At the time, this sort of rhetoric was common among Trump and his allies, who fashioned themselves in the mold of European right-wing populists, demonizing Muslims as a threat to hard-won Western sexual freedoms. Perhaps the hottest ticket at that year’s Republican National Convention was an LGBTQ party called Wake Up! where the Dutch politician Geert Wilders warned about Shariah law in front of a photo exhibition featuring skinny, shirtless boys in MAGA hats, called “Twinks for Trump.” The photographer behind that exhibition, a reactionary libertine named Lucian Wintrich, briefly served as the White House correspondent for the far-right website The Gateway Pundit.

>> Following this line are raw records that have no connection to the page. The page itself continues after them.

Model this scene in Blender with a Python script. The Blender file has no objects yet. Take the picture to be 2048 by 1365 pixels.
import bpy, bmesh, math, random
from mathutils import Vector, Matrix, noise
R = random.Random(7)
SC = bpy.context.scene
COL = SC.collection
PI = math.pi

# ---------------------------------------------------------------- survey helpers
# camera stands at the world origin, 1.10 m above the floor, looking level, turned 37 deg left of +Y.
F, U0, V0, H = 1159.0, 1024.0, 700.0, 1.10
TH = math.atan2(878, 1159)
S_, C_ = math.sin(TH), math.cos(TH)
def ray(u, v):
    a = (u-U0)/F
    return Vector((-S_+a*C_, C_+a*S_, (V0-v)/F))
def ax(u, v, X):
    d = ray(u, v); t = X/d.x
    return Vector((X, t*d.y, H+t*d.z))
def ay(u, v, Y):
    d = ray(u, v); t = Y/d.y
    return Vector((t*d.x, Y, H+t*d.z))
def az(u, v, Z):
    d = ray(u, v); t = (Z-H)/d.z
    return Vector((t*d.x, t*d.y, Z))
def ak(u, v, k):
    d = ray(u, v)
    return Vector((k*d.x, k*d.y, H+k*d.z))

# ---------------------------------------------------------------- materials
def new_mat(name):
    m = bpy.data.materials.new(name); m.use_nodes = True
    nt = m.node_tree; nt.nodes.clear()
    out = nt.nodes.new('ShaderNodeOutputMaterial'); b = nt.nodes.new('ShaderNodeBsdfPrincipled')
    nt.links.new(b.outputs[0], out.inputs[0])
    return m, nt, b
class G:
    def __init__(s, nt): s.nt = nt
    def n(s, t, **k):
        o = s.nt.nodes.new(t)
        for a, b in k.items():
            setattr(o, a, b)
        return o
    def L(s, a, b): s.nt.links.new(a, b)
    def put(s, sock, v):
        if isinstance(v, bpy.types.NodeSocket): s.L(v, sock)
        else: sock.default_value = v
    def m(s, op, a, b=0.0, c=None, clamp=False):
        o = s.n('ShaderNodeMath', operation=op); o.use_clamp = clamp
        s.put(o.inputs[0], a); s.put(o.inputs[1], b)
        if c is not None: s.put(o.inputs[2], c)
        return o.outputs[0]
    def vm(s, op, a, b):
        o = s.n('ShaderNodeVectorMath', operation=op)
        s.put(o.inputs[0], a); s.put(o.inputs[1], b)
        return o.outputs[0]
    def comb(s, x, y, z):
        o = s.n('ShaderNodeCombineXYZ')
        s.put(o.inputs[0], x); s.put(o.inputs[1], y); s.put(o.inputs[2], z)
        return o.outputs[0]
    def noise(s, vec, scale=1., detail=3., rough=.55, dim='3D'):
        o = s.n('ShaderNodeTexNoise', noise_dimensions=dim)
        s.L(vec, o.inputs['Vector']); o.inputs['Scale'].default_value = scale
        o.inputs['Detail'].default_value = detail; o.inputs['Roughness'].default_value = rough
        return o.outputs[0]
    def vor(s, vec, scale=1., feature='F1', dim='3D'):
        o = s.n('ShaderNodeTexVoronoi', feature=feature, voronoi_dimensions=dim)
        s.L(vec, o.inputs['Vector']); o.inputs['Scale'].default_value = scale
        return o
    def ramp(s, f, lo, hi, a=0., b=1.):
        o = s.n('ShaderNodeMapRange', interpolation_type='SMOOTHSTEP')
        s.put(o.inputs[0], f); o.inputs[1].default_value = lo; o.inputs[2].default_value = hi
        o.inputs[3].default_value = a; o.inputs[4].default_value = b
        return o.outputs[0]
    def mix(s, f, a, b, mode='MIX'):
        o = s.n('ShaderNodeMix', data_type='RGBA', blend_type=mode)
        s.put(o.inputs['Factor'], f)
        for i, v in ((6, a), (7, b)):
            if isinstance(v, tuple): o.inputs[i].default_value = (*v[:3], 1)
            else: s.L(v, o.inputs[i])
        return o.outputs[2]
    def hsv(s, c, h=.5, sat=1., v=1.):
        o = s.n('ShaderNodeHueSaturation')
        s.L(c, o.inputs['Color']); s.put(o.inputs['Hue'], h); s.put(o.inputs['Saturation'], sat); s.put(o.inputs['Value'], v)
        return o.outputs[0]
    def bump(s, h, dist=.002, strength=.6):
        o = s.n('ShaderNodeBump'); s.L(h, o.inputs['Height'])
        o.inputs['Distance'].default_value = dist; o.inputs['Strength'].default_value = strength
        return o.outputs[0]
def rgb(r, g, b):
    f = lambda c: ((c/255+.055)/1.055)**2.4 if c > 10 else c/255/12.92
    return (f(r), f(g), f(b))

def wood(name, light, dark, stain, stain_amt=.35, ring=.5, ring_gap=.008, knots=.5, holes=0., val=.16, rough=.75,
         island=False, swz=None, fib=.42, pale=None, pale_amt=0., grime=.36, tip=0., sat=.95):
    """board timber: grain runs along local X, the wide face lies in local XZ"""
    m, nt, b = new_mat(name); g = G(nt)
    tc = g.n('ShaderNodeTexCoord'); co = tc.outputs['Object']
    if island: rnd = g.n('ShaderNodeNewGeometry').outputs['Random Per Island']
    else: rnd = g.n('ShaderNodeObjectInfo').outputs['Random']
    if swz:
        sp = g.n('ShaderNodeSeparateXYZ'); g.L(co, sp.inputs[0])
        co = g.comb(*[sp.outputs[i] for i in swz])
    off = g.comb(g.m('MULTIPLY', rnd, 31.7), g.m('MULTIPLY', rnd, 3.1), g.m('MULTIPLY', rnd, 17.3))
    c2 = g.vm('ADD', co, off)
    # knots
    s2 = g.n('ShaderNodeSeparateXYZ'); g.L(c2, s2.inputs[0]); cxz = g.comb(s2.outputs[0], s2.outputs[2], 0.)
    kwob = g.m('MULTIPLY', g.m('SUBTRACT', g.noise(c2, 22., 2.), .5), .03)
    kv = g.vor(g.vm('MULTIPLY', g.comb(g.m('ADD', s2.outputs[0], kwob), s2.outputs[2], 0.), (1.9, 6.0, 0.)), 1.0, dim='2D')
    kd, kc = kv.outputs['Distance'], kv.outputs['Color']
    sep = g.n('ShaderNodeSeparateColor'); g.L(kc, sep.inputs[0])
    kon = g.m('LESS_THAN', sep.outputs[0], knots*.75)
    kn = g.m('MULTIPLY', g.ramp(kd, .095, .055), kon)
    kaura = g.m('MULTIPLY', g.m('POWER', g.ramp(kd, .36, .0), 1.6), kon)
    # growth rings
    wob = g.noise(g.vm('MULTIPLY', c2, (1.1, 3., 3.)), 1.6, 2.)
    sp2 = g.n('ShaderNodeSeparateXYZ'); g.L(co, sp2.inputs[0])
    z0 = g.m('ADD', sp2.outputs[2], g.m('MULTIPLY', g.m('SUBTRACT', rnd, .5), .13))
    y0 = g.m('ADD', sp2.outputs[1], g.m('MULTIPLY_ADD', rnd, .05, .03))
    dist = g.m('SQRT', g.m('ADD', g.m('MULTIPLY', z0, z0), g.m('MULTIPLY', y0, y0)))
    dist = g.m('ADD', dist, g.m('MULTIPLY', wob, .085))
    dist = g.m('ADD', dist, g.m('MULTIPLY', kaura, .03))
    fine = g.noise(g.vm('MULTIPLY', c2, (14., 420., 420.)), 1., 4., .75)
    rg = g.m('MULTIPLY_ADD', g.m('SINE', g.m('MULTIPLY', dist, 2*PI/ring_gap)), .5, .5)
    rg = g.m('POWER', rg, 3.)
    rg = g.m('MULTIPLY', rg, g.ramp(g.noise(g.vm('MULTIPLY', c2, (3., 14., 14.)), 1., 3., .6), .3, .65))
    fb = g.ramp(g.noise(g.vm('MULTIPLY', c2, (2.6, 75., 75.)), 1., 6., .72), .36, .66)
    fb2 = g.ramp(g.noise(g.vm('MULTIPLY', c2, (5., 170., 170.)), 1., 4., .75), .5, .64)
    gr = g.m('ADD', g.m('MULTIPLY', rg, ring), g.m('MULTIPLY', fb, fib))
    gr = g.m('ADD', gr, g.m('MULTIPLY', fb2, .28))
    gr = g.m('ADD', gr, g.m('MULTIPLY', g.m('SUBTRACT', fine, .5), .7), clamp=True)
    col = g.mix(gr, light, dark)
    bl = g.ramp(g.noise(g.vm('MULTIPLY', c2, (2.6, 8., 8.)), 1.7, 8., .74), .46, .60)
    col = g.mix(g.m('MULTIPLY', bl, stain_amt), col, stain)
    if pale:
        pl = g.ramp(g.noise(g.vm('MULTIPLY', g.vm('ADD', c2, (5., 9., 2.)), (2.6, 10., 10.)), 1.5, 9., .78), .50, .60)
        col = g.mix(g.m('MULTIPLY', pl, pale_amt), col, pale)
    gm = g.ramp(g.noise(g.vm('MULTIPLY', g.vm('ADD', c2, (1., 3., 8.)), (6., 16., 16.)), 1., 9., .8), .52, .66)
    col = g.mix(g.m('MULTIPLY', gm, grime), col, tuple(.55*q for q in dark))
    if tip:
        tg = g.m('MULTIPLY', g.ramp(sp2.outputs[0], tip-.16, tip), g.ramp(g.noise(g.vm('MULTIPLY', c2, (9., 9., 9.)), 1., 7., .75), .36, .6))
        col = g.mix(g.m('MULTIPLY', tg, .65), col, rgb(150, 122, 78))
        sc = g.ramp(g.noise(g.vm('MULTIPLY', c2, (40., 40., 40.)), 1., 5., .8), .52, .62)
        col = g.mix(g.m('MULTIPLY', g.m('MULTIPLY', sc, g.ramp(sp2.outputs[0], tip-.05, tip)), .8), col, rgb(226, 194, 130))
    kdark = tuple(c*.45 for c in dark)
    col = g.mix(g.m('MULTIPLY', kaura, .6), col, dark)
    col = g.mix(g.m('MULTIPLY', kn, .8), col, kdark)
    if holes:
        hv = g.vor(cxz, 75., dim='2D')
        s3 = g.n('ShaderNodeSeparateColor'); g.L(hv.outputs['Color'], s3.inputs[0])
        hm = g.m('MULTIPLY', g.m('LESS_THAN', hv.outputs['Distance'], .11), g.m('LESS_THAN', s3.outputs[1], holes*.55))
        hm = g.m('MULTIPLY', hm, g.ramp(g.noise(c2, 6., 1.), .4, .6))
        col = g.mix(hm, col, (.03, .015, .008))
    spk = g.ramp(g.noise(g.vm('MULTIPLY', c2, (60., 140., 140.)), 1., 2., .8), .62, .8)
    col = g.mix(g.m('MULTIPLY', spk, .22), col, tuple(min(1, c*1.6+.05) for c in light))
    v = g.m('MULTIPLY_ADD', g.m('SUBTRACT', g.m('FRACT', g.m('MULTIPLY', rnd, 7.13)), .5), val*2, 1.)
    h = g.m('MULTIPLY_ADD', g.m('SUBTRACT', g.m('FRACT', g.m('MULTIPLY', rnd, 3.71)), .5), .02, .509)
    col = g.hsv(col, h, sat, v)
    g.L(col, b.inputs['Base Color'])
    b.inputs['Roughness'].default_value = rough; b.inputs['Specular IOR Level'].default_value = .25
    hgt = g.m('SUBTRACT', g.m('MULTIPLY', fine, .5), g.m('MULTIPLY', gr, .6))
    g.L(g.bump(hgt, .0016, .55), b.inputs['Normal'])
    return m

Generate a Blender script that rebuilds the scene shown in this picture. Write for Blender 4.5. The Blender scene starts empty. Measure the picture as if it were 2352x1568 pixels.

Seven years later, as the battle against wokeness has supplanted the war on terror in the right-wing imagination, conservative sympathies are reversing. “Republicans are wooing Muslim voters by promising to protect them from LGBTQ rights advocates whose demands conflict with their faith,” David Weigel reported in Semafor this week. The Fox News host Laura Ingraham, who once called for banning Muslim immigration from the Middle East, recently ran a sympathetic segment about Muslim parents in Maryland who want their kids to be exempt from reading books with LGBTQ characters or themes. “Us Catholics and other Christians, other people of faith, have been waiting for the Muslims to step up on this issue,” Ingraham told her guest, a Muslim father and activist named Kareem Monib.
On Wednesday, a Gateway Pundit article celebrated the all-Muslim City Council in Hamtramck, Michigan which voted to ban all but five flags from flying on city property — a move widely seen as targeting Pride flags. “The revolt against the radical LGBTQI+ takeover of the U.S. won another battle this week,” the article crowed.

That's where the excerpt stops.